**Requirements**
Pull out every line below holding the word "Keep".

**Exercise data**
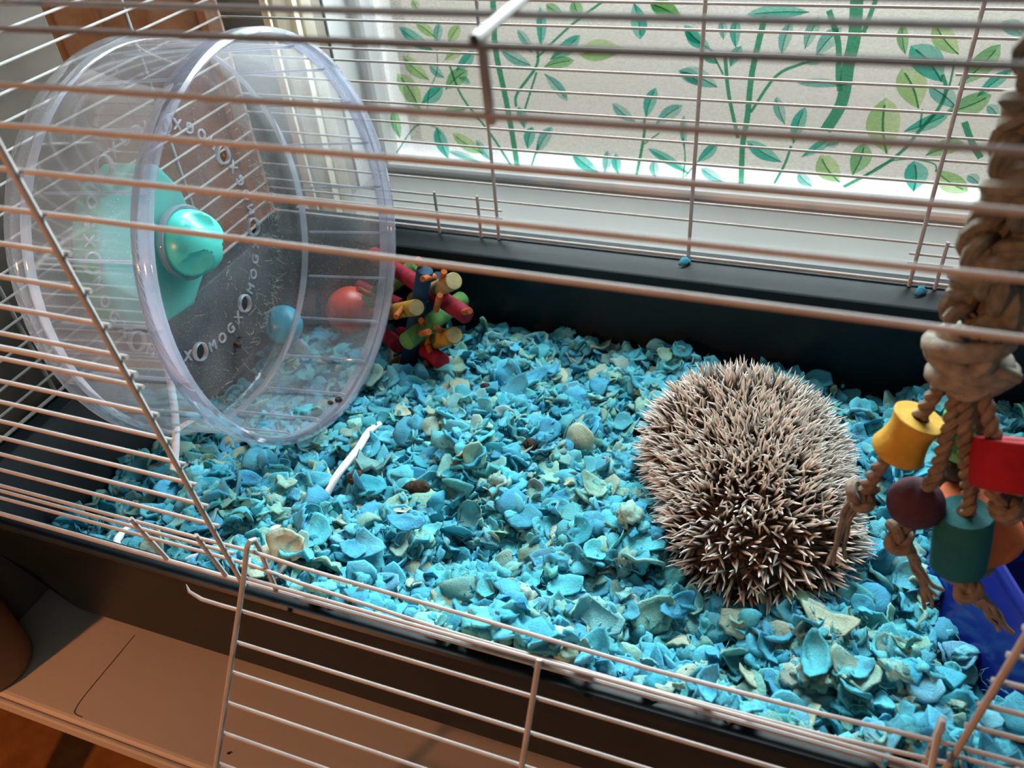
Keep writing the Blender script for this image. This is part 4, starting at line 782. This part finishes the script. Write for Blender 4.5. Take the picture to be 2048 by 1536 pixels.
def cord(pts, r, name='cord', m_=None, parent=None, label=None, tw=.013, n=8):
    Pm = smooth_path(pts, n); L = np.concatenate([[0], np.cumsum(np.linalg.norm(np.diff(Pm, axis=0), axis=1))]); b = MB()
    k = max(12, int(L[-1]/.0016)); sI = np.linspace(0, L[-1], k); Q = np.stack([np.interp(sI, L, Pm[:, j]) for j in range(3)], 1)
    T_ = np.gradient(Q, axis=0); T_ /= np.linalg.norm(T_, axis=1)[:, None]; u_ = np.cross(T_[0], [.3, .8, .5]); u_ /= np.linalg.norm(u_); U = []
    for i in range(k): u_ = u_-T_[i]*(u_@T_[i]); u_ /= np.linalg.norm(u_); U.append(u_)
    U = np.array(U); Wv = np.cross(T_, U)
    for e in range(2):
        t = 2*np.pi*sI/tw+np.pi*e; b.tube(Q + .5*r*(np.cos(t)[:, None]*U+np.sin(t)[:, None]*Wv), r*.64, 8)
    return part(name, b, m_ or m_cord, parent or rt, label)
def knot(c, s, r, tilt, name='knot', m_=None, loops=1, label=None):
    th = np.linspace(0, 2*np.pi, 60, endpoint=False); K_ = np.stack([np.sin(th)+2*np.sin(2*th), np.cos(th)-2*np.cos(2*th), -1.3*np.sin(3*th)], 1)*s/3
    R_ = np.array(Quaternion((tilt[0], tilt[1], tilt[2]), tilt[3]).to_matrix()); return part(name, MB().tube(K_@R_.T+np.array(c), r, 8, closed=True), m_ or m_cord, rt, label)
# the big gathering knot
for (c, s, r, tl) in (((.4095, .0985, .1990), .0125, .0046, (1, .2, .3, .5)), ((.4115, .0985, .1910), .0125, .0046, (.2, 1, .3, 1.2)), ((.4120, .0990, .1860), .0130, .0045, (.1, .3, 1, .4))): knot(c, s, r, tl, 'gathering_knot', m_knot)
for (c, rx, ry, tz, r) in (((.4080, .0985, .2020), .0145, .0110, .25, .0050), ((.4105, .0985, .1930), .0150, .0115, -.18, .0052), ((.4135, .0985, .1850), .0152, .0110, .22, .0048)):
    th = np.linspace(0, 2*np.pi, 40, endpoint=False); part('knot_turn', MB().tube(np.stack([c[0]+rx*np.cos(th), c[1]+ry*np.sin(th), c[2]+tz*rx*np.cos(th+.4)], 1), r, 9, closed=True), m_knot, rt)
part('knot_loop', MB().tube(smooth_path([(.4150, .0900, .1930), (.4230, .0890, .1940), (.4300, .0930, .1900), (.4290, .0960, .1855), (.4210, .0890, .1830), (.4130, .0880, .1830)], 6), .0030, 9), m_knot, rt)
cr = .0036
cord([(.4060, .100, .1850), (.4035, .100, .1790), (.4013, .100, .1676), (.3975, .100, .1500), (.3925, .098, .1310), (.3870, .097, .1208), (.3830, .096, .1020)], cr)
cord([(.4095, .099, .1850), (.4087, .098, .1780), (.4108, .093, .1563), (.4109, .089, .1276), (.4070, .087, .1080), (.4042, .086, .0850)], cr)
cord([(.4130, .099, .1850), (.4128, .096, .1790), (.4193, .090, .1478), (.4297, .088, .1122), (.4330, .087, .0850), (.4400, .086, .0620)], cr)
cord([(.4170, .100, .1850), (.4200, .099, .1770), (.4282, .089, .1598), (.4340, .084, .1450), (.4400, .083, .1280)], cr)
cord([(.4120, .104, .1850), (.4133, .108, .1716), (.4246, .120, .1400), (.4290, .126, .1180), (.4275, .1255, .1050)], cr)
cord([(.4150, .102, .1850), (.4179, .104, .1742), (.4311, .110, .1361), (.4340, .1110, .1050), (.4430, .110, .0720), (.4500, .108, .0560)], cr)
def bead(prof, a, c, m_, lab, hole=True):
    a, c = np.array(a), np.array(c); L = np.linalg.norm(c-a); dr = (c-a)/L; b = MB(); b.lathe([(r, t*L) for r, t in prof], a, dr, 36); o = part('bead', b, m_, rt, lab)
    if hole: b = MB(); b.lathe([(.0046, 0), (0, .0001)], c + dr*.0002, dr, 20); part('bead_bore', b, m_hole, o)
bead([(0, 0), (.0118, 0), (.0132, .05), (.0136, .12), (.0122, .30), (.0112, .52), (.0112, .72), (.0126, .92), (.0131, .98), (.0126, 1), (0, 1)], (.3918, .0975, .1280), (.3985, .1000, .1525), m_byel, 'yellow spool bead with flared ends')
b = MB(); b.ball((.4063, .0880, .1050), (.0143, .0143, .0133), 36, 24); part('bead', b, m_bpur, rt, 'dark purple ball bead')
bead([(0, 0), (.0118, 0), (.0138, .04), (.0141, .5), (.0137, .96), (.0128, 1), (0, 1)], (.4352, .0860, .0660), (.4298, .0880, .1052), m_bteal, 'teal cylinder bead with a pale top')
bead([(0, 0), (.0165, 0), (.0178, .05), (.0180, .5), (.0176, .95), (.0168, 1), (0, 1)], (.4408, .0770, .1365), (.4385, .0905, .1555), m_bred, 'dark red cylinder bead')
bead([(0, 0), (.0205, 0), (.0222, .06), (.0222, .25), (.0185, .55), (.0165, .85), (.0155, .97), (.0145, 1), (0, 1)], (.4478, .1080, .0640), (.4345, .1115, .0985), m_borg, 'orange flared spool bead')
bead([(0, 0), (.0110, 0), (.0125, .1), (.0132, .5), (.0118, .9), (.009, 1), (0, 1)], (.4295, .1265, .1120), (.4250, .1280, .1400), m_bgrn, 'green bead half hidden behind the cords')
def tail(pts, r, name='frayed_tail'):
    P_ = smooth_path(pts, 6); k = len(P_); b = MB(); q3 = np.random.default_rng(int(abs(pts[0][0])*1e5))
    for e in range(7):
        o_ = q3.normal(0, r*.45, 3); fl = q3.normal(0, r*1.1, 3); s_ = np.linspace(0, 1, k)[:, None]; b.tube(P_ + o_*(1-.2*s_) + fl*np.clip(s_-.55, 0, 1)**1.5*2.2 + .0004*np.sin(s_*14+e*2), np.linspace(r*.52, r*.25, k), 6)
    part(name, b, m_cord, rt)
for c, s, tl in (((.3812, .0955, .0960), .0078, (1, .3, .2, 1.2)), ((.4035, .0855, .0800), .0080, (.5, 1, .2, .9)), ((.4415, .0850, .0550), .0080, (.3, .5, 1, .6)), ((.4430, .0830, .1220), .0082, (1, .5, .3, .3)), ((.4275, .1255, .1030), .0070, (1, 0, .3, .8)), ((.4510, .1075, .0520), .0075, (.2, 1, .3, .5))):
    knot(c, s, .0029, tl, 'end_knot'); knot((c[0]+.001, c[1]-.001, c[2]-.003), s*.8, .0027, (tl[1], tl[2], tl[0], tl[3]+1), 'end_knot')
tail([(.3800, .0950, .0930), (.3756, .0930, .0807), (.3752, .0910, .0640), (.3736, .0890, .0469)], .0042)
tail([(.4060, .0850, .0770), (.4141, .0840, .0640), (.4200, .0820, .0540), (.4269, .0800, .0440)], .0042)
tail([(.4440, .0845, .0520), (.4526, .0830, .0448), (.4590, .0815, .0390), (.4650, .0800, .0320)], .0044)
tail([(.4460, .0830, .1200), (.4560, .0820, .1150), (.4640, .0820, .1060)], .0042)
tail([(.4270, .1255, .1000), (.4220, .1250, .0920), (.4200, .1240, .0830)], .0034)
* * *
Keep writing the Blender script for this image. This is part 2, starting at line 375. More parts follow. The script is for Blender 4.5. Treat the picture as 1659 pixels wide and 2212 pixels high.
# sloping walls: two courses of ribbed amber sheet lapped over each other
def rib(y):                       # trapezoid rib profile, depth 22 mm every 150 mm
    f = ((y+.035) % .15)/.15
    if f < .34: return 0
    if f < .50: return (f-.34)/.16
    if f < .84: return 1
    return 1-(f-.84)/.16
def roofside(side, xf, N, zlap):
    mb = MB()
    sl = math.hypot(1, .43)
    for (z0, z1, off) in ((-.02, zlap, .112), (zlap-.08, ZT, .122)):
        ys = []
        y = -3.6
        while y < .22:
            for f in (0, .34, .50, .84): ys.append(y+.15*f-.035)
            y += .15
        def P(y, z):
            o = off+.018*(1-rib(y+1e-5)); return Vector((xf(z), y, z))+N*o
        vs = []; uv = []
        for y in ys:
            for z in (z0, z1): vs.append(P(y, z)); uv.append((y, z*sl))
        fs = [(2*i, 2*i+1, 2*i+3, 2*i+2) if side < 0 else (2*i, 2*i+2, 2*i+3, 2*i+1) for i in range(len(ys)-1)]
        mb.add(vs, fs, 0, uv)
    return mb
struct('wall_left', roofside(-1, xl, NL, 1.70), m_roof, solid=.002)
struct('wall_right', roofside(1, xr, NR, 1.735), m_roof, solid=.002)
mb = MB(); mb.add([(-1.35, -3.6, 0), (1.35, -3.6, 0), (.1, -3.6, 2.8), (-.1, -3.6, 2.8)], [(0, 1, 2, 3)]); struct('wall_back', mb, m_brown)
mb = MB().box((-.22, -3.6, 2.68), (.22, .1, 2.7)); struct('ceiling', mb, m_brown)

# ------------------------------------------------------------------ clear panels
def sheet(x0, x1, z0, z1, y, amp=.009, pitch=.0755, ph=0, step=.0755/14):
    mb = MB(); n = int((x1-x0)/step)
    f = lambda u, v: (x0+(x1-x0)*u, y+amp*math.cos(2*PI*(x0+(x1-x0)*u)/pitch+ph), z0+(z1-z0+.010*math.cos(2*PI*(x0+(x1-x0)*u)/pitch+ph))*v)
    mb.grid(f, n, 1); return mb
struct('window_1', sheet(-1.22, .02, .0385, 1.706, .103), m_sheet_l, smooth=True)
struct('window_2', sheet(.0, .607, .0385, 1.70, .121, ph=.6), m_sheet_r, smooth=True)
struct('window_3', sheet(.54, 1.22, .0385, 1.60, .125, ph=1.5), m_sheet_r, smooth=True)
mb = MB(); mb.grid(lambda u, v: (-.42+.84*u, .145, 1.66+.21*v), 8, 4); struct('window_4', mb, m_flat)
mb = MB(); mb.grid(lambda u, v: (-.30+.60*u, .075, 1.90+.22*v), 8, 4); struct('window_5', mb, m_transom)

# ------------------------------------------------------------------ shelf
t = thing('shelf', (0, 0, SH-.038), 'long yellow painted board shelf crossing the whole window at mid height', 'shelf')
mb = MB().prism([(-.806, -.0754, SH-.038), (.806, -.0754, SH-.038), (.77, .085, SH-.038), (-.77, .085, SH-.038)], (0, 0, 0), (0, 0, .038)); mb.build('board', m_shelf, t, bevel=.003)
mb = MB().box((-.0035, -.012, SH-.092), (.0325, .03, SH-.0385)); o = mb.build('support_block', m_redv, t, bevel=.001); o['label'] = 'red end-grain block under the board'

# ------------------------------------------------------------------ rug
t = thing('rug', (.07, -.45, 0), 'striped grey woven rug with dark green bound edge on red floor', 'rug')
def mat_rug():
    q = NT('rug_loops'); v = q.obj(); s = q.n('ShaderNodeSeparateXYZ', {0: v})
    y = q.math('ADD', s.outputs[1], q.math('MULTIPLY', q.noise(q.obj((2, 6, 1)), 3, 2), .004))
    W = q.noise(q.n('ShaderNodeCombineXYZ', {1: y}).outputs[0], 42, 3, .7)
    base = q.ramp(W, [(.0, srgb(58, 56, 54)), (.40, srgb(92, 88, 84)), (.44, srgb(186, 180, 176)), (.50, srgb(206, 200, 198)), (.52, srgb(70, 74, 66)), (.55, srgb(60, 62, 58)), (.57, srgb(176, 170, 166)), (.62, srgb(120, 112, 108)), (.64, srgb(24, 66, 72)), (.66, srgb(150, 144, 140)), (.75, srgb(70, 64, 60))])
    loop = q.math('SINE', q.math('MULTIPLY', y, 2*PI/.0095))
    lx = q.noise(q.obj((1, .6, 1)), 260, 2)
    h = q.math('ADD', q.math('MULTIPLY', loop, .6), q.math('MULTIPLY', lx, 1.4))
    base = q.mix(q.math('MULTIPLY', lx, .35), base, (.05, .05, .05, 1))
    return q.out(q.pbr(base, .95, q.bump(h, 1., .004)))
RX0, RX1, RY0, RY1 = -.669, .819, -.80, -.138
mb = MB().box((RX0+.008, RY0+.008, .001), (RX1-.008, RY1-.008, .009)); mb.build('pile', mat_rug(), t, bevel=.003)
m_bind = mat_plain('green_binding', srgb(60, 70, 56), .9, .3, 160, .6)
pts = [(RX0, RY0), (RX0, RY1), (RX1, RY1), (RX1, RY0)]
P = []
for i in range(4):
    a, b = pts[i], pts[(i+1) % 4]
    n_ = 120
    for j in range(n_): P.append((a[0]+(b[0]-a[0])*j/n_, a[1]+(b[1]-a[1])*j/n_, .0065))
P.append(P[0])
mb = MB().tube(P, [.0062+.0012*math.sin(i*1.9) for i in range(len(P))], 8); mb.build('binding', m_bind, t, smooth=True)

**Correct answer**
Keep writing the Blender script for this image. This is part 4, starting at line 782. This part finishes the script. Write for Blender 4.5. Take the picture to be 2048 by 1536 pixels.
Keep writing the Blender script for this image. This is part 2, starting at line 375. More parts follow. The script is for Blender 4.5. Treat the picture as 1659 pixels wide and 2212 pixels high.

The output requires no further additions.